Planning Fall Classes

As you Begin
We know you are anxious to start your first semester at Puget Sound. Here are some important tips to keep in mind as you begin planning and before your complete your advising placement questionnaire (becomes available April 1, to be completed by June 1):

Plan to participate in activities outside of the classroom. Out-of-class activities have a lot to do with the personal growth you will experience during your college years.

Practice time management. On campus, you are more independent than may have ever been before, and you will need to develop some self-discipline to manage your time well.

Keep your priorities straight. Your first responsibility as a college student is to be a student. But since you also need food, rest, and exercise, as well as outside activities, make time for your personal life as well as your academic one. Many college students use day planners. Plan on scheduling about 16 hours a week as time in class and another 32 hours for study. Figure in about 21 hours for meals, and another two hours or so to do your laundry, clean your room, etc. Don't forget to reserve at least three or four hours per week for exercise.

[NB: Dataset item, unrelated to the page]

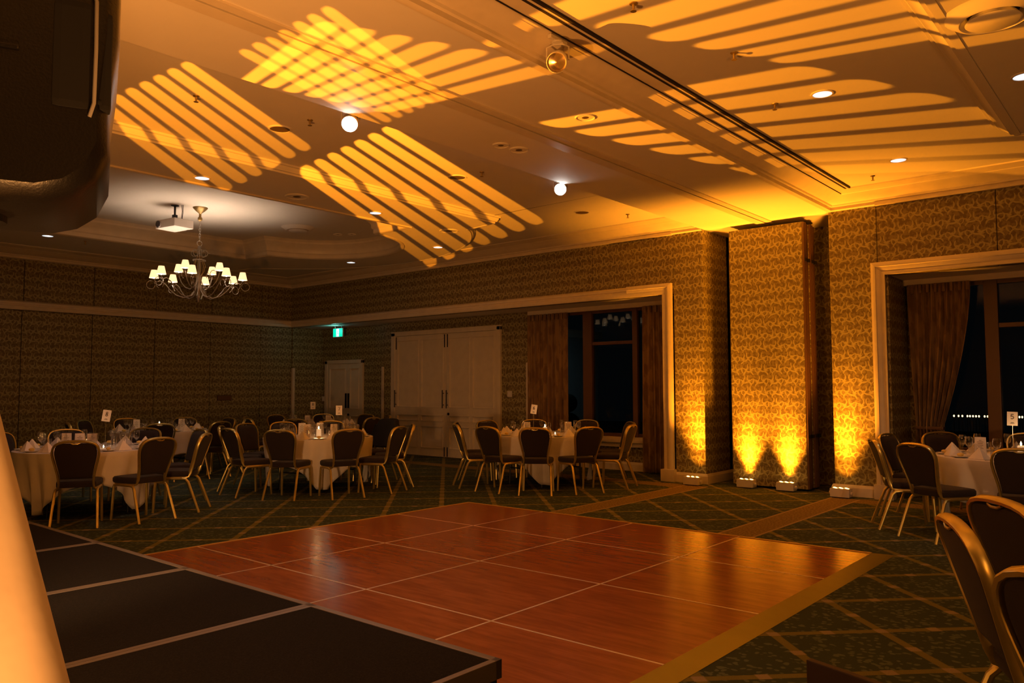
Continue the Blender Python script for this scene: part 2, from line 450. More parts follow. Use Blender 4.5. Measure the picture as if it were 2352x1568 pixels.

You should have about four to six hours per day left over. Now comes the hard part. How do you want to use those extra hours? Will you use eight to 12 hours per week for a work-study job or other employment? Will you participate in intercollegiate sports or intramurals, or sing in a choral group, or be a campus DJ? Whatever you decide, you should have time for two or three other activities. If you don't, college is likely to become a grind. Just be honest with yourself about how you want to spend your time. Even if you don't end up using a day planner, it never hurts to make a plan.

Don't procrastinate. After Orientation is over, many first-year students think they have more time than they actually have. Their class schedules require only about 15 or 16 hours in class each week. In some classes most of the grade is based on midterm and final exams and a paper that may not be due until near the end of the term. Unlike high school, several classes don't appear to require any "real" work for five or six weeks.

Don't be fooled. As a rule, to earn an average (C) grade in an average class, you should devote about two hours of out-of-class study for every hour in class. Of course some classes require less work outside of class; others require more. Plan a routine for keeping up with your studies rather than waiting until the last minute to work on a big project or paper or to study for a big exam.